Hay una saña y una inutilidad del mal que se unen a la maldad hasta volverla inquietante. ¿Cómo es posible que el mundo sea tan feo? ¿Cómo es posible que tanta gente sufra tanto? Los discípulos saben que ya ni siquiera sirve la espada para frenar todo esto. No porque no es suficiente, sino porque verdaderamente no vale. La espada añade violencia a la violencia. Lo que los discípulos pueden hacer ante la violencia de un mal apabullante es estar junto al que sufre, en los lugares de dolor, en las encrucijadas del mundo, en los pliegues de la vida y de la historia, donde casi todos se retraen. Estar junto al que sufre como “Junto a la cruz de Jesús estaban su madre y la hermana de su madre, María, mujer de Clopás, y María Magdalena, y junto a ella el discípulo a quien Jesús amaba”.
Juan había conseguido llegar hasta los pies de la cruz. De la misma manera también lo consiguieron María y las otras mujeres. No se repartieron los vestidos ni sus cosas, estaban allí para recoger sus últimas palabras, mientras quizá, ya no puede darse mucha cuenta de su presencia. Todavía una vez más, aquellas palabras, las últimas que salen de la boca de un sufriente, palabras sufridas, pagadas a un caro precio, son una indicación preciosa para esa pequeña comunidad reunida a sus pies: «Mujer, ahí tienes a tu hijo. Hijo, ahí tienes a tu madre» -dice Jesús. Nace así una nueva familia (la madre y Juan), junto a la cruz.

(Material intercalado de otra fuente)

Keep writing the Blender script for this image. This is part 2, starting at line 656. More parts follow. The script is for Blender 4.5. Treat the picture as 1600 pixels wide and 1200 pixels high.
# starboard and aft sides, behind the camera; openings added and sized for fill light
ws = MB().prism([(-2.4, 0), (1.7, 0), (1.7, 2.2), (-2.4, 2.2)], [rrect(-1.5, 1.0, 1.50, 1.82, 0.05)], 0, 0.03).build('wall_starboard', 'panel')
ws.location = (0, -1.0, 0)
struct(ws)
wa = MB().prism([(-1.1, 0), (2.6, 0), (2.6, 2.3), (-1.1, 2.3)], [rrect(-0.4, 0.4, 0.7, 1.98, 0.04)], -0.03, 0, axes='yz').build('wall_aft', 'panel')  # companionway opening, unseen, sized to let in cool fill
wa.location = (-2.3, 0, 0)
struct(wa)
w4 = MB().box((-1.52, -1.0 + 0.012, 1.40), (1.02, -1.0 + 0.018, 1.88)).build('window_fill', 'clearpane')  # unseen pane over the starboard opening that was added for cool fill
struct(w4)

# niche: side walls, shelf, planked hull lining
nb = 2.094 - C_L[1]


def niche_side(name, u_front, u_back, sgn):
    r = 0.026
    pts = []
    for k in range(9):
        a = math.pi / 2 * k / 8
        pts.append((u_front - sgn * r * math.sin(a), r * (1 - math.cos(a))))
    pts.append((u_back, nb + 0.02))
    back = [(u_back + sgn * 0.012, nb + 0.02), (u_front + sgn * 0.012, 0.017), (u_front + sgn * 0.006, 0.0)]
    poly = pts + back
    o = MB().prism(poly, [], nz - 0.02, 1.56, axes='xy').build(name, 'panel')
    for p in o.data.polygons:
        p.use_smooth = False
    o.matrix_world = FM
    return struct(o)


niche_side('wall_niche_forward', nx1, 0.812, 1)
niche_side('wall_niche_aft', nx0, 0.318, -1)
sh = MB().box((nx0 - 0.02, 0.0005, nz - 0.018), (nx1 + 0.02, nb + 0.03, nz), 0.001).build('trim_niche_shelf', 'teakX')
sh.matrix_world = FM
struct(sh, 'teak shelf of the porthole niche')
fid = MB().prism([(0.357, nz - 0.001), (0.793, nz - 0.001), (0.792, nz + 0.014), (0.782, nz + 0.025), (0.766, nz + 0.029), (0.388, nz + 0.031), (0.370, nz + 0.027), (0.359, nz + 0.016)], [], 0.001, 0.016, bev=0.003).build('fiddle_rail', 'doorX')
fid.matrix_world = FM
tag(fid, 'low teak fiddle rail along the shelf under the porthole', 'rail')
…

Es una indicación para nosotros. Esta es la vida de los discípulos: no hay que detenerse en el fuego para calentarse, no hay que pararse para lamentarse, llenos de miedo; no hay que dejarse llevar por la lógica de la conservación, dejando hablar solo a Pilato y a los sumos sacerdotes. Se puede ir adelante y acercarse donde Pilato, los sumos sacerdotes y los guardias no se atreven a llegar: bajo la cruz. Lo ha comprendido su madre que está junto al discípulo que Jesús amaba, el joven Juan, precisamente allí, a los pies de la cruz. Hay que tener el corazón de ese discípulo y de María para estar cerca de tantos sufrimientos. Podemos encontrar, bajo la cruz, esa palabra que está el origen de una nueva familia. No todo ha muerto, aunque Jesús esté a punto de morir. Su palabra sigue dando vida: : «Mujer, ahí tienes a tu hijo». Para aquella mujer y para aquel hijo renace, aún en el sufrimiento, la vida.